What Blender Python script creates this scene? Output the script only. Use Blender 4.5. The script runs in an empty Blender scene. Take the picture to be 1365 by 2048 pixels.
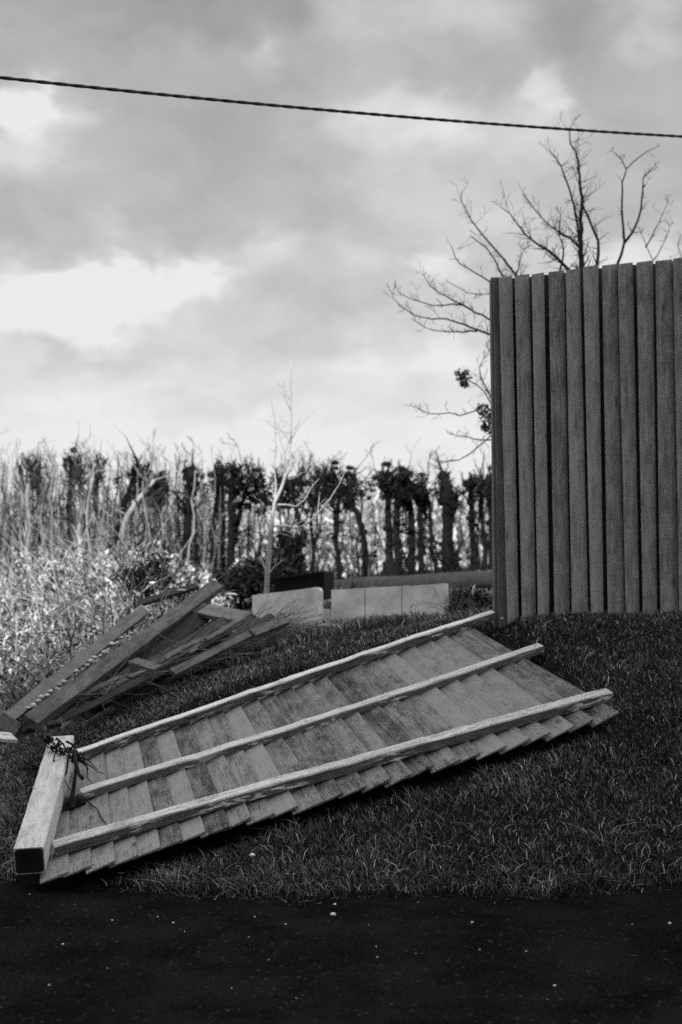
import bpy, math, random
import numpy as np
from mathutils import Vector
R = math.radians
rng = np.random.default_rng(7)
random.seed(7)
SC = bpy.context.scene
COL = SC.collection

# ------------------------------------------------------------------ camera
PITCH = R(1.73); EYE = 1.35; F = 2844.4
cam = bpy.data.cameras.new("camera"); camo = bpy.data.objects.new("camera", cam); COL.objects.link(camo)
cam.sensor_fit = 'VERTICAL'; cam.sensor_height = 36; cam.lens = 50
cam.clip_start = .05; cam.clip_end = 3000
camo.location = (0, 0, EYE); camo.rotation_euler = (R(90)+PITCH, 0, 0)
cam.dof.use_dof = True; cam.dof.focus_distance = 6.3; cam.dof.aperture_fstop = 2.5
SC.camera = camo

# ------------------------------------------------------------------ sky
SUN_EL = 26.0; SUN_AZ = 14.0      # the sun stands low behind the camera, a little to its left
SKY_STRENGTH = 0.1
class NT:
    def __init__(s, tree): s.t = tree; s.n = tree.nodes; s.l = tree.links
    def node(s, typ, **kw):
        n = s.n.new(typ)
        for k, v in kw.items():
            if k == 'inp':
                for a, b in v.items():
                    if hasattr(b, 'is_output') or isinstance(b, bpy.types.NodeSocket): s.l.new(b, n.inputs[a])
                    else: n.inputs[a].default_value = b
            else: setattr(n, k, v)
        return n
    def m(s, op, a, b=None, c=None, clamp=False):
        n = s.n.new('ShaderNodeMath'); n.operation = op; n.use_clamp = clamp
        for i, v in enumerate((a, b, c)):
            if v is None: continue
            if isinstance(v, bpy.types.NodeSocket): s.l.new(v, n.inputs[i])
            else: n.inputs[i].default_value = v
        return n.outputs[0]
    def vm(s, op, a, b=None):
        n = s.n.new('ShaderNodeVectorMath'); n.operation = op
        for i, v in enumerate((a, b)):
            if v is None: continue
            if isinstance(v, bpy.types.NodeSocket): s.l.new(v, n.inputs[i])
            else: n.inputs[i].default_value = v
        return n.outputs[0]
    def noise(s, vec, scale, detail=4, rough=.55, dist=0):
        n = s.node('ShaderNodeTexNoise', inp={'Scale': scale, 'Detail': detail, 'Roughness': rough, 'Distortion': dist})
        if vec is not None: s.l.new(vec, n.inputs['Vector'])
        return n.outputs['Fac']
    def ramp(s, fac, stops, interp='LINEAR'):
        n = s.n.new('ShaderNodeValToRGB'); n.color_ramp.interpolation = interp
        e = n.color_ramp.elements
        while len(e) < len(stops): e.new(.5)
        for q, (p, v) in zip(e, stops): q.position = p; q.color = (v, v, v, 1)
        s.l.new(fac, n.inputs[0]); return n.outputs[0]

def srgb(v):
    v /= 255.0
    return v/12.92 if v <= .04045 else ((v+.055)/1.055)**2.4

W = bpy.data.worlds.new("World"); SC.world = W; W.use_nodes = True
w = NT(W.node_tree); w.n.clear()
sky = w.node('ShaderNodeTexSky'); sky.sky_type = 'NISHITA'; sky.sun_disc = False
sky.sun_elevation = R(SUN_EL); sky.sun_rotation = R(180+SUN_AZ)
skybw = w.node('ShaderNodeRGBToBW', inp={0: sky.outputs[0]}).outputs[0]
tc = w.node('ShaderNodeTexCoord').outputs['Generated']
sx = w.node('ShaderNodeSeparateXYZ', inp={0: tc})
X, Y, Z = sx.outputs
azm = w.m('ARCTAN2', X, Y)
hor = w.m('SQRT', w.m('ADD', w.m('MULTIPLY', X, X), w.m('MULTIPLY', Y, Y)))
elv = w.m('ARCTAN2', Z, hor)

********

Quote the data above in full, leaving out the pictures it holds.

RESPONSE:
What Blender Python script creates this scene? Output the script only. Use Blender 4.5. The script runs in an empty Blender scene. Take the picture to be 1365 by 2048 pixels.
import bpy, math, random
import numpy as np
from mathutils import Vector
R = math.radians
rng = np.random.default_rng(7)
random.seed(7)
SC = bpy.context.scene
COL = SC.collection

# ------------------------------------------------------------------ camera
PITCH = R(1.73); EYE = 1.35; F = 2844.4
cam = bpy.data.cameras.new("camera"); camo = bpy.data.objects.new("camera", cam); COL.objects.link(camo)
cam.sensor_fit = 'VERTICAL'; cam.sensor_height = 36; cam.lens = 50
cam.clip_start = .05; cam.clip_end = 3000
camo.location = (0, 0, EYE); camo.rotation_euler = (R(90)+PITCH, 0, 0)
cam.dof.use_dof = True; cam.dof.focus_distance = 6.3; cam.dof.aperture_fstop = 2.5
SC.camera = camo

# ------------------------------------------------------------------ sky
SUN_EL = 26.0; SUN_AZ = 14.0      # the sun stands low behind the camera, a little to its left
SKY_STRENGTH = 0.1
class NT:
    def __init__(s, tree): s.t = tree; s.n = tree.nodes; s.l = tree.links
    def node(s, typ, **kw):
        n = s.n.new(typ)
        for k, v in kw.items():
            if k == 'inp':
                for a, b in v.items():
                    if hasattr(b, 'is_output') or isinstance(b, bpy.types.NodeSocket): s.l.new(b, n.inputs[a])
                    else: n.inputs[a].default_value = b
            else: setattr(n, k, v)
        return n
    def m(s, op, a, b=None, c=None, clamp=False):
        n = s.n.new('ShaderNodeMath'); n.operation = op; n.use_clamp = clamp
        for i, v in enumerate((a, b, c)):
            if v is None: continue
            if isinstance(v, bpy.types.NodeSocket): s.l.new(v, n.inputs[i])
            else: n.inputs[i].default_value = v
        return n.outputs[0]
    def vm(s, op, a, b=None):
        n = s.n.new('ShaderNodeVectorMath'); n.operation = op
        for i, v in enumerate((a, b)):
            if v is None: continue
            if isinstance(v, bpy.types.NodeSocket): s.l.new(v, n.inputs[i])
            else: n.inputs[i].default_value = v
        return n.outputs[0]
    def noise(s, vec, scale, detail=4, rough=.55, dist=0):
        n = s.node('ShaderNodeTexNoise', inp={'Scale': scale, 'Detail': detail, 'Roughness': rough, 'Distortion': dist})
        if vec is not None: s.l.new(vec, n.inputs['Vector'])
        return n.outputs['Fac']
    def ramp(s, fac, stops, interp='LINEAR'):
        n = s.n.new('ShaderNodeValToRGB'); n.color_ramp.interpolation = interp
        e = n.color_ramp.elements
        while len(e) < len(stops): e.new(.5)
        for q, (p, v) in zip(e, stops): q.position = p; q.color = (v, v, v, 1)
        s.l.new(fac, n.inputs[0]); return n.outputs[0]

def srgb(v):
    v /= 255.0
    return v/12.92 if v <= .04045 else ((v+.055)/1.055)**2.4

W = bpy.data.worlds.new("World"); SC.world = W; W.use_nodes = True
w = NT(W.node_tree); w.n.clear()
sky = w.node('ShaderNodeTexSky'); sky.sky_type = 'NISHITA'; sky.sun_disc = False
sky.sun_elevation = R(SUN_EL); sky.sun_rotation = R(180+SUN_AZ)
skybw = w.node('ShaderNodeRGBToBW', inp={0: sky.outputs[0]}).outputs[0]
tc = w.node('ShaderNodeTexCoord').outputs['Generated']
sx = w.node('ShaderNodeSeparateXYZ', inp={0: tc})
X, Y, Z = sx.outputs
azm = w.m('ARCTAN2', X, Y)
hor = w.m('SQRT', w.m('ADD', w.m('MULTIPLY', X, X), w.m('MULTIPLY', Y, Y)))
elv = w.m('ARCTAN2', Z, hor)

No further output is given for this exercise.